⟨

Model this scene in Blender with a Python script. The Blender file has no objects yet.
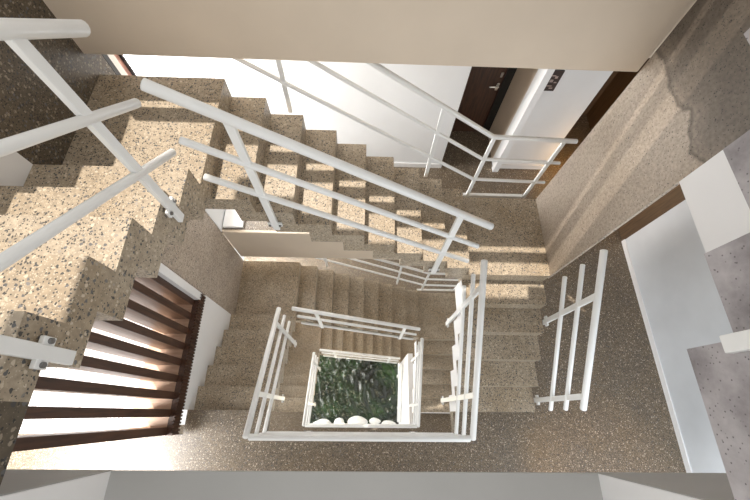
import bpy, bmesh, math, random
from mathutils import Vector, Matrix
random.seed(7)
sc = bpy.context.scene
COL = sc.collection

# ------------------------------------------------------------------ dimensions (metres)
F_PX, PITCH, ROLL, YAW, CAM_Z = 373.85, 23.712, -4.506, -3.650, 1.023
R = .175                                   # riser
XL, X9 = -1.074, 1.053                     # well, left and right
YF, YB = 1.344, 2.279                      # well far edge, outer edge of the far flight
GX, GL, GR = .26591, .26381, .26245        # goings
WL, WR = .914, .895
XO, S = XL - WL, X9 + WR                   # outer edges
Y0 = YF - 5 * GL                           # first nosing
YN = -.234                                 # near edge of the landings
ST = 21 * R                                # storey height
FD = .885                                  # depth of the storey edge beam

# ------------------------------------------------------------------ materials
def new_mat(name):
    m = bpy.data.materials.new(name); m.use_nodes = True
    nt = m.node_tree; b = nt.nodes['Principled BSDF']
    return m, nt, b
def N(nt, t, **kw):
    n = nt.nodes.new(t)
    for k, v in kw.items():
        if k in n.inputs: n.inputs[k].default_value = v
        else: setattr(n, k, v)
    return n
def mixc(nt, fac, a, b, blend='MIX'):
    n = nt.nodes.new('ShaderNodeMix'); n.data_type = 'RGBA'; n.blend_type = blend
    for sock, v in ((n.inputs[0], fac), (n.inputs[6], a), (n.inputs[7], b)):
        if hasattr(v, 'is_linked') or hasattr(v, 'links'): nt.links.new(v, sock)
        else: sock.default_value = v if not isinstance(v, tuple) else (*v, 1)
    return n.outputs[2]
def ramp(nt, src, stops):
    n = nt.nodes.new('ShaderNodeValToRGB'); nt.links.new(src, n.inputs[0])
    e = n.color_ramp.elements
    e[0].position, e[1].position = stops[0][0], stops[-1][0]
    e[0].color = (*stops[0][1],) + (1,) if len(stops[0][1]) == 3 else stops[0][1]
    e[1].color = (*stops[-1][1], 1)
    for p, c in stops[1:-1]:
        x = e.new(p); x.color = (*c, 1)
    return n.outputs[0]
K, W1 = (0, 0, 0), (1, 1, 1)
def terrazzo(name, base, warm, chip_dark, chip_light, scale=1.0, dark_amt=.5, rough=.42, dark_from=None):
    m, nt, b = new_mat(name)
    tc = N(nt, 'ShaderNodeNewGeometry')
    P = tc.outputs['Position']
    def noise(s, d=3.0):
        n = N(nt, 'ShaderNodeTexNoise', Scale=s, Detail=d); nt.links.new(P, n.inputs['Vector']); return n.outputs['Fac']
    def chips(s, size, keep):
        # distort a little so that the chips are irregular
        nz = N(nt, 'ShaderNodeTexNoise', Scale=s * 1.5, Detail=1.0); nt.links.new(P, nz.inputs['Vector'])
        vm = nt.nodes.new('ShaderNodeVectorMath'); vm.operation = 'MULTIPLY_ADD'
        nt.links.new(nz.outputs['Color'], vm.inputs[0]); vm.inputs[1].default_value = (.7 / s,) * 3; nt.links.new(P, vm.inputs[2])
        v = N(nt, 'ShaderNodeTexVoronoi', Scale=s); nt.links.new(vm.outputs[0], v.inputs['Vector'])
        a = ramp(nt, v.outputs['Distance'], [(size * .8, W1), (size, K)])
        sep = nt.nodes.new('ShaderNodeSeparateColor'); nt.links.new(v.outputs['Color'], sep.inputs[0])
        k = ramp(nt, sep.outputs[0], [(keep - .01, W1), (keep, K)])
        mul = nt.nodes.new('ShaderNodeMath'); mul.operation = 'MULTIPLY'
        nt.links.new(a, mul.inputs[0]); nt.links.new(k, mul.inputs[1])
        return mul.outputs[0], sep.outputs[1]
    c = mixc(nt, ramp(nt, noise(1.7 * scale, 5), [(.35, K), (.68, W1)]), base, warm)
    c = mixc(nt, ramp(nt, noise(26 * scale, 4), [(.3, (.62,) * 3), (.7, (1.15,) * 3)]), c, c) if False else mixc(nt, 1.0, c, ramp(nt, noise(30 * scale, 4), [(.3, (.66,) * 3), (.7, (1.0,) * 3)]), 'MULTIPLY')
    f, v = chips(95 * scale, .42, .42); c = mixc(nt, f, c, chip_light)
    f, v = chips(70 * scale, .42, dark_amt * .55); c = mixc(nt, f, c, chip_dark)
    f, v = chips(36 * scale, .40, .34)
    c = mixc(nt, f, c, ramp(nt, v, [(0, tuple(x * .9 for x in chip_dark)), (.45, (.14, .14, .145)), (.6, chip_light), (1, tuple(x * 1.1 for x in chip_light))]))
    f, v = chips(44 * scale, .36, dark_amt * .5); c = mixc(nt, f, c, chip_dark)
    if dark_from is not None:                   # darker above a ragged line
        sx = nt.nodes.new('ShaderNodeSeparateXYZ'); nt.links.new(P, sx.inputs[0])
        a1 = nt.nodes.new('ShaderNodeMath'); a1.operation = 'MULTIPLY_ADD'
        nt.links.new(noise(4.5, 6), a1.inputs[0]); a1.inputs[1].default_value = .30; nt.links.new(sx.outputs[2], a1.inputs[2])
        j = dark_from + .15
        a2 = nt.nodes.new('ShaderNodeMapRange'); nt.links.new(a1.outputs[0], a2.inputs['Value'])
        a2.inputs['From Min'].default_value = j - .06; a2.inputs['From Max'].default_value = j + .24
        dk = mixc(nt, 1.0, c, (.33, .325, .32), 'MULTIPLY')
        c = mixc(nt, ramp(nt, a2.outputs[0], [(.1, K), (.2, (.95,) * 3), (.30, (.62,) * 3), (.55, (.82,) * 3), (1, (1,) * 3)]), c, dk)
    nt.links.new(c, b.inputs['Base Color'])
    b.inputs['Roughness'].default_value = rough
    return m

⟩

What to do
Omitting all images, print the listing exactly.

Response for this exercise
Model this scene in Blender with a Python script. The Blender file has no objects yet.
import bpy, bmesh, math, random
from mathutils import Vector, Matrix
random.seed(7)
sc = bpy.context.scene
COL = sc.collection

# ------------------------------------------------------------------ dimensions (metres)
F_PX, PITCH, ROLL, YAW, CAM_Z = 373.85, 23.712, -4.506, -3.650, 1.023
R = .175                                   # riser
XL, X9 = -1.074, 1.053                     # well, left and right
YF, YB = 1.344, 2.279                      # well far edge, outer edge of the far flight
GX, GL, GR = .26591, .26381, .26245        # goings
WL, WR = .914, .895
XO, S = XL - WL, X9 + WR                   # outer edges
Y0 = YF - 5 * GL                           # first nosing
YN = -.234                                 # near edge of the landings
ST = 21 * R                                # storey height
FD = .885                                  # depth of the storey edge beam

# ------------------------------------------------------------------ materials
def new_mat(name):
    m = bpy.data.materials.new(name); m.use_nodes = True
    nt = m.node_tree; b = nt.nodes['Principled BSDF']
    return m, nt, b
def N(nt, t, **kw):
    n = nt.nodes.new(t)
    for k, v in kw.items():
        if k in n.inputs: n.inputs[k].default_value = v
        else: setattr(n, k, v)
    return n
def mixc(nt, fac, a, b, blend='MIX'):
    n = nt.nodes.new('ShaderNodeMix'); n.data_type = 'RGBA'; n.blend_type = blend
    for sock, v in ((n.inputs[0], fac), (n.inputs[6], a), (n.inputs[7], b)):
        if hasattr(v, 'is_linked') or hasattr(v, 'links'): nt.links.new(v, sock)
        else: sock.default_value = v if not isinstance(v, tuple) else (*v, 1)
    return n.outputs[2]
def ramp(nt, src, stops):
    n = nt.nodes.new('ShaderNodeValToRGB'); nt.links.new(src, n.inputs[0])
    e = n.color_ramp.elements
    e[0].position, e[1].position = stops[0][0], stops[-1][0]
    e[0].color = (*stops[0][1],) + (1,) if len(stops[0][1]) == 3 else stops[0][1]
    e[1].color = (*stops[-1][1], 1)
    for p, c in stops[1:-1]:
        x = e.new(p); x.color = (*c, 1)
    return n.outputs[0]
K, W1 = (0, 0, 0), (1, 1, 1)
def terrazzo(name, base, warm, chip_dark, chip_light, scale=1.0, dark_amt=.5, rough=.42, dark_from=None):
    m, nt, b = new_mat(name)
    tc = N(nt, 'ShaderNodeNewGeometry')
    P = tc.outputs['Position']
    def noise(s, d=3.0):
        n = N(nt, 'ShaderNodeTexNoise', Scale=s, Detail=d); nt.links.new(P, n.inputs['Vector']); return n.outputs['Fac']
    def chips(s, size, keep):
        # distort a little so that the chips are irregular
        nz = N(nt, 'ShaderNodeTexNoise', Scale=s * 1.5, Detail=1.0); nt.links.new(P, nz.inputs['Vector'])
        vm = nt.nodes.new('ShaderNodeVectorMath'); vm.operation = 'MULTIPLY_ADD'
        nt.links.new(nz.outputs['Color'], vm.inputs[0]); vm.inputs[1].default_value = (.7 / s,) * 3; nt.links.new(P, vm.inputs[2])
        v = N(nt, 'ShaderNodeTexVoronoi', Scale=s); nt.links.new(vm.outputs[0], v.inputs['Vector'])
        a = ramp(nt, v.outputs['Distance'], [(size * .8, W1), (size, K)])
        sep = nt.nodes.new('ShaderNodeSeparateColor'); nt.links.new(v.outputs['Color'], sep.inputs[0])
        k = ramp(nt, sep.outputs[0], [(keep - .01, W1), (keep, K)])
        mul = nt.nodes.new('ShaderNodeMath'); mul.operation = 'MULTIPLY'
        nt.links.new(a, mul.inputs[0]); nt.links.new(k, mul.inputs[1])
        return mul.outputs[0], sep.outputs[1]
    c = mixc(nt, ramp(nt, noise(1.7 * scale, 5), [(.35, K), (.68, W1)]), base, warm)
    c = mixc(nt, ramp(nt, noise(26 * scale, 4), [(.3, (.62,) * 3), (.7, (1.15,) * 3)]), c, c) if False else mixc(nt, 1.0, c, ramp(nt, noise(30 * scale, 4), [(.3, (.66,) * 3), (.7, (1.0,) * 3)]), 'MULTIPLY')
    f, v = chips(95 * scale, .42, .42); c = mixc(nt, f, c, chip_light)
    f, v = chips(70 * scale, .42, dark_amt * .55); c = mixc(nt, f, c, chip_dark)
    f, v = chips(36 * scale, .40, .34)
    c = mixc(nt, f, c, ramp(nt, v, [(0, tuple(x * .9 for x in chip_dark)), (.45, (.14, .14, .145)), (.6, chip_light), (1, tuple(x * 1.1 for x in chip_light))]))
    f, v = chips(44 * scale, .36, dark_amt * .5); c = mixc(nt, f, c, chip_dark)
    if dark_from is not None:                   # darker above a ragged line
        sx = nt.nodes.new('ShaderNodeSeparateXYZ'); nt.links.new(P, sx.inputs[0])
        a1 = nt.nodes.new('ShaderNodeMath'); a1.operation = 'MULTIPLY_ADD'
        nt.links.new(noise(4.5, 6), a1.inputs[0]); a1.inputs[1].default_value = .30; nt.links.new(sx.outputs[2], a1.inputs[2])
        j = dark_from + .15
        a2 = nt.nodes.new('ShaderNodeMapRange'); nt.links.new(a1.outputs[0], a2.inputs['Value'])
        a2.inputs['From Min'].default_value = j - .06; a2.inputs['From Max'].default_value = j + .24
        dk = mixc(nt, 1.0, c, (.33, .325, .32), 'MULTIPLY')
        c = mixc(nt, ramp(nt, a2.outputs[0], [(.1, K), (.2, (.95,) * 3), (.30, (.62,) * 3), (.55, (.82,) * 3), (1, (1,) * 3)]), c, dk)
    nt.links.new(c, b.inputs['Base Color'])
    b.inputs['Roughness'].default_value = rough
    return m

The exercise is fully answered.